--- SOURCE EXCERPT ---
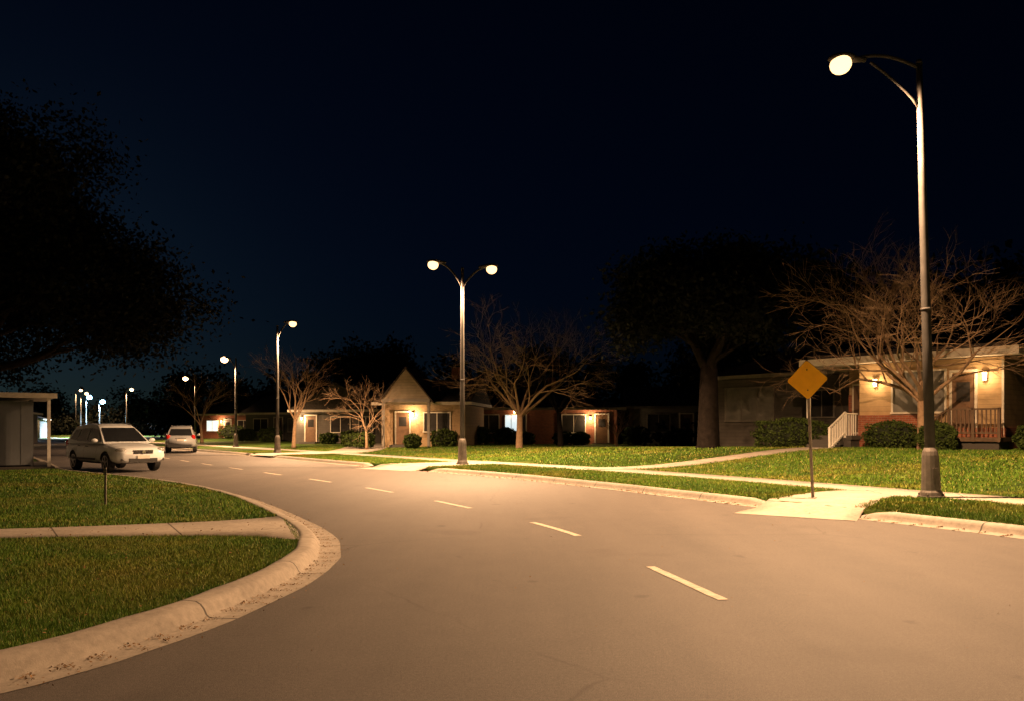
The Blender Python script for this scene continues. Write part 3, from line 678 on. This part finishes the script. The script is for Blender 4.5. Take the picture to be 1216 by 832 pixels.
tree('shade_tree',-24.2,33,.12,3.6,.5,9,3.9,4,.85,.75,.5,3,M_darkbark,(130000,.85,.11))
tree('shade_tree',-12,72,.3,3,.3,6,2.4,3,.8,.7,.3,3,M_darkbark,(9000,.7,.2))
a=[]
for (x0,y0,x1,y1,n,h0,h1,R) in ((-45,100,-14,88,9,5,9,4),(-20,80,30,78,14,6,9.5,5),(14,52,46,44,12,9,12,4.5),(-120,150,-45,130,16,5,9,6),(26,40,44,22,6,8,11,4)):
    for k in range(n):
        t=(k+random.random()*.7)/n; cx=x0+(x1-x0)*t; cy=y0+(y1-y0)*t+random.uniform(-3,3); H=random.uniform(h0,h1)
        for c in range(14):
            f=random.random(); rr_=R*(1-.55*f)
            cc=np.array([cx+random.uniform(-1,1)*rr_,cy+random.uniform(-1,1)*rr_,.5+H*f]); m_=150
            a.append(cc+rng.normal(0,1,(m_,3))*np.array([.95,.95,.75]))
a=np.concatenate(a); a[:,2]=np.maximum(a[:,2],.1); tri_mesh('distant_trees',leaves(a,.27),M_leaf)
def shrub(x,y,z,w,d,h,rz=0,name='shrub',box=3.2,n=3200,sz=.05):
    e=empty(name,(x,y,z),rz)
    u=rng.normal(size=(n,3)); u/=np.linalg.norm(u,axis=1)[:,None]; k=(np.abs(u)**box).sum(1)**(-1/box); u*=k[:,None]
    lump=1+.09*np.sin(u[:,0]*7+x)*np.cos(u[:,1]*6+y)+.07*np.sin(u[:,2]*8+u[:,0]*5)
    c=u*lump[:,None]*rng.uniform(.88,1.05,n)[:,None]*np.array([w/2,d/2,h/2])+np.array([0,0,h/2]); c=c[c[:,2]>.02]
    o=tri_mesh('leaves',leaves(c,sz),M_hedge); o.parent=e
    part('core',e,M_core,lambda a:a.ell((0,0,h/2),(w*.45,d*.45,h*.45)),True)
def hp(s,o): return (13+.671*s-.741*o, 31-.741*s-.671*o)
x,y=hp(2.75,.8); shrub(x,y,.68,1.8,1.0,1.05,hx)
x,y=hp(4.75,2.1); shrub(x,y,.66,1.15,1.0,1.0,hx,box=2.4)
x,y=hp(7.4,.9); shrub(x,y,.68,1.2,1.0,1.0,hx,box=2.4)
shrub(11.5,31.2,.66,2.7,1.1,1.2,hx+.35,'hedge',4,5200)
shrub(13.6,36.8,.6,1.6,1.2,1.2,hx)
for (x,y,w,h) in ((-2.6,53.8,2.2,1.3),(-.5,54.2,1.6,1.2),(.9,55,1.4,.9),(3.8,55.2,1.5,.9),(5.0,55.2,1.2,.9),(9,54.8,1.8,1.3),(12,54.5,1.8,1.1)): shrub(x,y,.3,w,1.1,h,0,n=1500,sz=.08)
for (x,y,w,h) in ((-10.4,49.5,1.3,.8),(-9.4,48.4,1.2,.9),(-6.2,47.2,1.0,.8),(-4.4,48.8,1.6,1.1),(-12.5,59,1.6,1.0),(-14.5,60,1.4,.8),(-22,69,2,1.2),(-25,71,2,1.1),(-31,84,3,1.5)): shrub(x,y,.3,w,1.0,h,0,n=1200,sz=.08)

# ------------------------------------------------------------------ sky, moonlight, camera
w=bpy.data.worlds.new('World'); scene.world=w; w.use_nodes=True; nt=w.node_tree; bg=nt.nodes['Background']
sky=nt.nodes.new('ShaderNodeTexSky'); sky.sky_type='NISHITA'; sky.sun_disc=False; sky.sun_elevation=math.radians(9); sky.sun_rotation=math.radians(-35)
tint=nt.nodes.new('ShaderNodeMix'); tint.data_type='RGBA'; tint.blend_type='MULTIPLY'; tint.inputs[0].default_value=1; tint.inputs[7].default_value=(.09,.27,.85,1)
nt.links.new(sky.outputs[0],tint.inputs[6]); nt.links.new(tint.outputs[2],bg.inputs['Color']); bg.inputs['Strength'].default_value=.0014
sl=bpy.data.lights.new('moonlight','SUN'); sl.energy=.006; sl.angle=math.radians(.5); sl.color=(.7,.8,1)
so=bpy.data.objects.new('moonlight',sl); col.objects.link(so); so.rotation_euler=(math.radians(-81),0,math.radians(35))
cd=bpy.data.cameras.new('camera'); cd.lens=900/1216*36; cd.sensor_width=36; cd.shift_y=92/1216; cd.clip_end=3000; cd.clip_start=.05
co=bpy.data.objects.new('camera',cd); co.location=(0,0,1.5); co.rotation_euler=(math.radians(90),0,0); col.objects.link(co); scene.camera=co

--- EXERCISE DETAILS ---
Skip the pictures, please, and transcribe only the lines from the beginning of the material through the one that contains "a.append(cc+rng.normal(0,1,(m_,3))*np.array([.95,.95,.75]))".

--- RESPONSE TO THE TASK ---
The Blender Python script for this scene continues. Write part 3, from line 678 on. This part finishes the script. The script is for Blender 4.5. Take the picture to be 1216 by 832 pixels.
tree('shade_tree',-24.2,33,.12,3.6,.5,9,3.9,4,.85,.75,.5,3,M_darkbark,(130000,.85,.11))
tree('shade_tree',-12,72,.3,3,.3,6,2.4,3,.8,.7,.3,3,M_darkbark,(9000,.7,.2))
a=[]
for (x0,y0,x1,y1,n,h0,h1,R) in ((-45,100,-14,88,9,5,9,4),(-20,80,30,78,14,6,9.5,5),(14,52,46,44,12,9,12,4.5),(-120,150,-45,130,16,5,9,6),(26,40,44,22,6,8,11,4)):
    for k in range(n):
        t=(k+random.random()*.7)/n; cx=x0+(x1-x0)*t; cy=y0+(y1-y0)*t+random.uniform(-3,3); H=random.uniform(h0,h1)
        for c in range(14):
            f=random.random(); rr_=R*(1-.55*f)
            cc=np.array([cx+random.uniform(-1,1)*rr_,cy+random.uniform(-1,1)*rr_,.5+H*f]); m_=150
            a.append(cc+rng.normal(0,1,(m_,3))*np.array([.95,.95,.75]))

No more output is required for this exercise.